Jeff Bezos’ Blue Origin sends rocket recovery ship to scrapyard
A large landing ship that was set to catch rockets for Jeff Bezos’ Blue Origin spaceflight company has reportedly been removed from its berth in the Port of Pensacola, Florida, bound for a scrapyard in Brownsville, Texas.
The vessel, which is named Jacklyn after Bezos’ mother, was a former cargo vessel that was undergoing conversion into a landing platform for the company’s New Glenn rocket boosters.
However, in a video released by the port on social media, port director Clark Merritt states that the ship will now be scrapped in Brownsville because the process of converting the ship into a landing platform had gone too far to convert it back to a cargo vessel. There have been no details released to media about why the conversion has been stopped.
“Blue Origin is committed to safe and cost-effective access to space, and after careful consideration have made the decision to transition away from the Jacklyn as a landing solution,” a company spokesperson told media this week.

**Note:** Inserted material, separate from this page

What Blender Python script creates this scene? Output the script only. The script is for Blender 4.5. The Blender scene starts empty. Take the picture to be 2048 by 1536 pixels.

Blue Origin originally acquired the roll-on, roll-off cargo ship Stena Freighter in 2018. The company brought the ship to Florida for conversion in late 2020, and held a renaming ceremony for the vessel in December 2020.
At over 180 metres long and 25 metres across, Jacklyn would have been a large and stable platform for collecting the rocket’s first stages as they descended back towards Earth.
In April, local media reported that the company had started to ‘revaluate’ the ship’s utility as a landing platform for booster rockets, although did not confirm a decision.
Unconfirmed rumours claim Blue Origin is now leaning in favour of using barges similar to those used by SpaceX for landing rockets at sea.
It is not known exactly how much money had been invested in the conversion to date, although Merritt states in the video that “tens of millions of dollars of work” was carried out.
The first New Glenn is expected to launch in 2023.